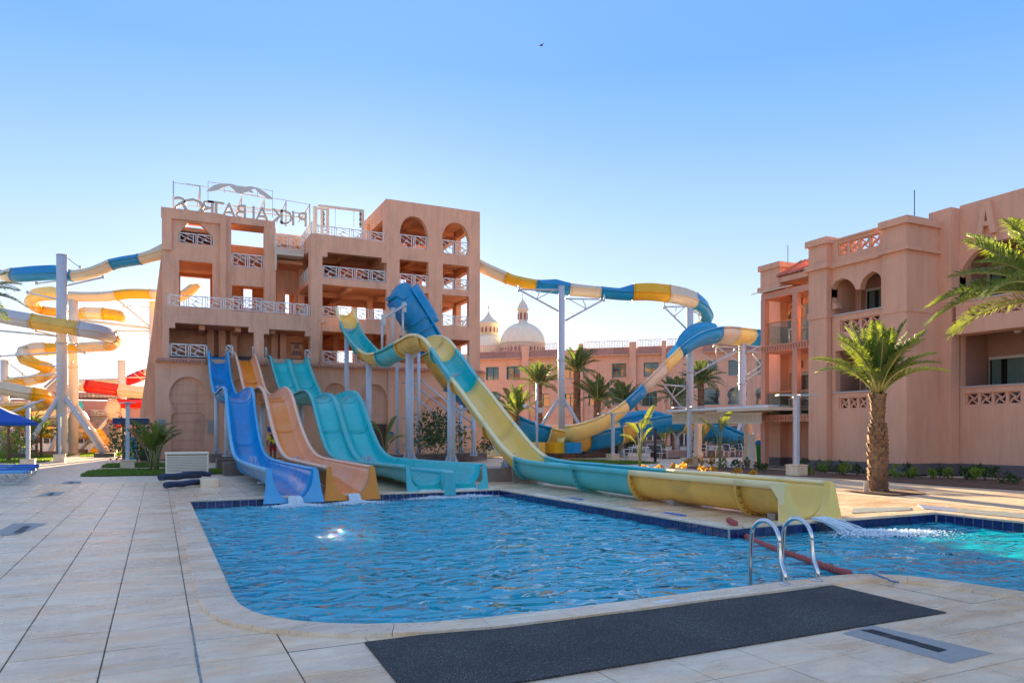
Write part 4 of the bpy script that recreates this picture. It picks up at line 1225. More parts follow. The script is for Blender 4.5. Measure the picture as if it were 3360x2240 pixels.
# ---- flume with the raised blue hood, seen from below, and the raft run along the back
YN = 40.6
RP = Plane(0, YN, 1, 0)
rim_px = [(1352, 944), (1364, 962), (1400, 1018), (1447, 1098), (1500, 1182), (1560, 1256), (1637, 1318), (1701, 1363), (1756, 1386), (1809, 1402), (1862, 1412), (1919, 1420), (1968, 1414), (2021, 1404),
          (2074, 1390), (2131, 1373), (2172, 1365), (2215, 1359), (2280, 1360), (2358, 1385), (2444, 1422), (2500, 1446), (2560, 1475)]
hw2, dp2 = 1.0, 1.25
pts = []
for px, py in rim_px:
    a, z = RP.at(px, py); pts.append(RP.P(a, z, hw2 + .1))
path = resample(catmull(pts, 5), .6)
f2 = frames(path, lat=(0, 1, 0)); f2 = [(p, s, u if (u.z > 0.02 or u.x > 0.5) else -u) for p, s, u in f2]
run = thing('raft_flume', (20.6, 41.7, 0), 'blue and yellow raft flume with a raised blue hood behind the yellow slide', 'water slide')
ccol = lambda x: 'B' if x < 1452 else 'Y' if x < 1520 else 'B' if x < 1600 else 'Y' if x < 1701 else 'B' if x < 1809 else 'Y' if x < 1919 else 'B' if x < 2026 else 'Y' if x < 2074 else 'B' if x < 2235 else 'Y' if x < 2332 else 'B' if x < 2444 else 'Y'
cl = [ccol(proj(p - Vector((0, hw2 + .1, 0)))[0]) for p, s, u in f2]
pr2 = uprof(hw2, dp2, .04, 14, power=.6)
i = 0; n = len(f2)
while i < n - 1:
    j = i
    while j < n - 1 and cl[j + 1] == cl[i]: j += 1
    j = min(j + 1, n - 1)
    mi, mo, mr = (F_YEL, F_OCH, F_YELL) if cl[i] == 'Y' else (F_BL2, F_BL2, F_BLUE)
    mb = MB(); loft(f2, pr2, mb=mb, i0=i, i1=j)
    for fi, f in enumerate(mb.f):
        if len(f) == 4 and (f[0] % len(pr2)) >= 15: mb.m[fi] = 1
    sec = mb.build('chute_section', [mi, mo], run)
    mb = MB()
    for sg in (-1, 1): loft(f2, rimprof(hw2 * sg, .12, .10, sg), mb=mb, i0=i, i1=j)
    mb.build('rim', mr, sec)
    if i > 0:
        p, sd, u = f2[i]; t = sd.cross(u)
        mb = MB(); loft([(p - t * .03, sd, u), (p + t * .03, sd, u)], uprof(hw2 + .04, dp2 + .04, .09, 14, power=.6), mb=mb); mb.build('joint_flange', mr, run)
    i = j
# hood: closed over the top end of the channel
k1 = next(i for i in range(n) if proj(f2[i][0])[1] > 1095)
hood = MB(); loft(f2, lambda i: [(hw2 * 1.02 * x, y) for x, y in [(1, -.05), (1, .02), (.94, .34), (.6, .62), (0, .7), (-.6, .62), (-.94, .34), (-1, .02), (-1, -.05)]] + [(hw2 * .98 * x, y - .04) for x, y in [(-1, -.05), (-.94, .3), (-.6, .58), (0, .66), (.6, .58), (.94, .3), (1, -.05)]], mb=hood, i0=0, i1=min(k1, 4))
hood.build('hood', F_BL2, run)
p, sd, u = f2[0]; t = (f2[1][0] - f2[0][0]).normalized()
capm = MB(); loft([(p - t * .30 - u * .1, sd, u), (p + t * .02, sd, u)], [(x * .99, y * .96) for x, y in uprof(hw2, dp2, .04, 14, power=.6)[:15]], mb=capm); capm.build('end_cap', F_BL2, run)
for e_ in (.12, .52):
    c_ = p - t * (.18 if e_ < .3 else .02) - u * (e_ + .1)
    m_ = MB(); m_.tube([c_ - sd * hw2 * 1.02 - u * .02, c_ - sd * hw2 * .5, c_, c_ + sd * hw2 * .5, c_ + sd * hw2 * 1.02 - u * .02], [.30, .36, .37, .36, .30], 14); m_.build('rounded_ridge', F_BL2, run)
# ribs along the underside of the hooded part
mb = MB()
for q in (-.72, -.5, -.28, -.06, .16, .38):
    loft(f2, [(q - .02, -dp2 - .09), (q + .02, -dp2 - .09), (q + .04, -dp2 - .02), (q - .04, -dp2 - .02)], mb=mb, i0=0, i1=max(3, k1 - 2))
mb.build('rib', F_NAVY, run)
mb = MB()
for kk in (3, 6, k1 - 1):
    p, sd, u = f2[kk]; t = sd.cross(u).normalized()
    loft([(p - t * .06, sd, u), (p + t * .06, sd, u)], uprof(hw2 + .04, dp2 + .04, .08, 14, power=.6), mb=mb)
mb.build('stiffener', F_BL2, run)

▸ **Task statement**
Make an exact reproduction of the listing above, without any pictures.

▸ **Result of the exercise**
Write part 4 of the bpy script that recreates this picture. It picks up at line 1225. More parts follow. The script is for Blender 4.5. Measure the picture as if it were 3360x2240 pixels.
# ---- flume with the raised blue hood, seen from below, and the raft run along the back
YN = 40.6
RP = Plane(0, YN, 1, 0)
rim_px = [(1352, 944), (1364, 962), (1400, 1018), (1447, 1098), (1500, 1182), (1560, 1256), (1637, 1318), (1701, 1363), (1756, 1386), (1809, 1402), (1862, 1412), (1919, 1420), (1968, 1414), (2021, 1404),
          (2074, 1390), (2131, 1373), (2172, 1365), (2215, 1359), (2280, 1360), (2358, 1385), (2444, 1422), (2500, 1446), (2560, 1475)]
hw2, dp2 = 1.0, 1.25
pts = []
for px, py in rim_px:
    a, z = RP.at(px, py); pts.append(RP.P(a, z, hw2 + .1))
path = resample(catmull(pts, 5), .6)
f2 = frames(path, lat=(0, 1, 0)); f2 = [(p, s, u if (u.z > 0.02 or u.x > 0.5) else -u) for p, s, u in f2]
run = thing('raft_flume', (20.6, 41.7, 0), 'blue and yellow raft flume with a raised blue hood behind the yellow slide', 'water slide')
ccol = lambda x: 'B' if x < 1452 else 'Y' if x < 1520 else 'B' if x < 1600 else 'Y' if x < 1701 else 'B' if x < 1809 else 'Y' if x < 1919 else 'B' if x < 2026 else 'Y' if x < 2074 else 'B' if x < 2235 else 'Y' if x < 2332 else 'B' if x < 2444 else 'Y'
cl = [ccol(proj(p - Vector((0, hw2 + .1, 0)))[0]) for p, s, u in f2]
pr2 = uprof(hw2, dp2, .04, 14, power=.6)
i = 0; n = len(f2)
while i < n - 1:
    j = i
    while j < n - 1 and cl[j + 1] == cl[i]: j += 1
    j = min(j + 1, n - 1)
    mi, mo, mr = (F_YEL, F_OCH, F_YELL) if cl[i] == 'Y' else (F_BL2, F_BL2, F_BLUE)
    mb = MB(); loft(f2, pr2, mb=mb, i0=i, i1=j)
    for fi, f in enumerate(mb.f):
        if len(f) == 4 and (f[0] % len(pr2)) >= 15: mb.m[fi] = 1
    sec = mb.build('chute_section', [mi, mo], run)
    mb = MB()
    for sg in (-1, 1): loft(f2, rimprof(hw2 * sg, .12, .10, sg), mb=mb, i0=i, i1=j)
    mb.build('rim', mr, sec)
    if i > 0:
        p, sd, u = f2[i]; t = sd.cross(u)
        mb = MB(); loft([(p - t * .03, sd, u), (p + t * .03, sd, u)], uprof(hw2 + .04, dp2 + .04, .09, 14, power=.6), mb=mb); mb.build('joint_flange', mr, run)
    i = j
# hood: closed over the top end of the channel
k1 = next(i for i in range(n) if proj(f2[i][0])[1] > 1095)
hood = MB(); loft(f2, lambda i: [(hw2 * 1.02 * x, y) for x, y in [(1, -.05), (1, .02), (.94, .34), (.6, .62), (0, .7), (-.6, .62), (-.94, .34), (-1, .02), (-1, -.05)]] + [(hw2 * .98 * x, y - .04) for x, y in [(-1, -.05), (-.94, .3), (-.6, .58), (0, .66), (.6, .58), (.94, .3), (1, -.05)]], mb=hood, i0=0, i1=min(k1, 4))
hood.build('hood', F_BL2, run)
p, sd, u = f2[0]; t = (f2[1][0] - f2[0][0]).normalized()
capm = MB(); loft([(p - t * .30 - u * .1, sd, u), (p + t * .02, sd, u)], [(x * .99, y * .96) for x, y in uprof(hw2, dp2, .04, 14, power=.6)[:15]], mb=capm); capm.build('end_cap', F_BL2, run)
for e_ in (.12, .52):
    c_ = p - t * (.18 if e_ < .3 else .02) - u * (e_ + .1)
    m_ = MB(); m_.tube([c_ - sd * hw2 * 1.02 - u * .02, c_ - sd * hw2 * .5, c_, c_ + sd * hw2 * .5, c_ + sd * hw2 * 1.02 - u * .02], [.30, .36, .37, .36, .30], 14); m_.build('rounded_ridge', F_BL2, run)
# ribs along the underside of the hooded part
mb = MB()
for q in (-.72, -.5, -.28, -.06, .16, .38):
    loft(f2, [(q - .02, -dp2 - .09), (q + .02, -dp2 - .09), (q + .04, -dp2 - .02), (q - .04, -dp2 - .02)], mb=mb, i0=0, i1=max(3, k1 - 2))
mb.build('rib', F_NAVY, run)
mb = MB()
for kk in (3, 6, k1 - 1):
    p, sd, u = f2[kk]; t = sd.cross(u).normalized()
    loft([(p - t * .06, sd, u), (p + t * .06, sd, u)], uprof(hw2 + .04, dp2 + .04, .08, 14, power=.6), mb=mb)
mb.build('stiffener', F_BL2, run)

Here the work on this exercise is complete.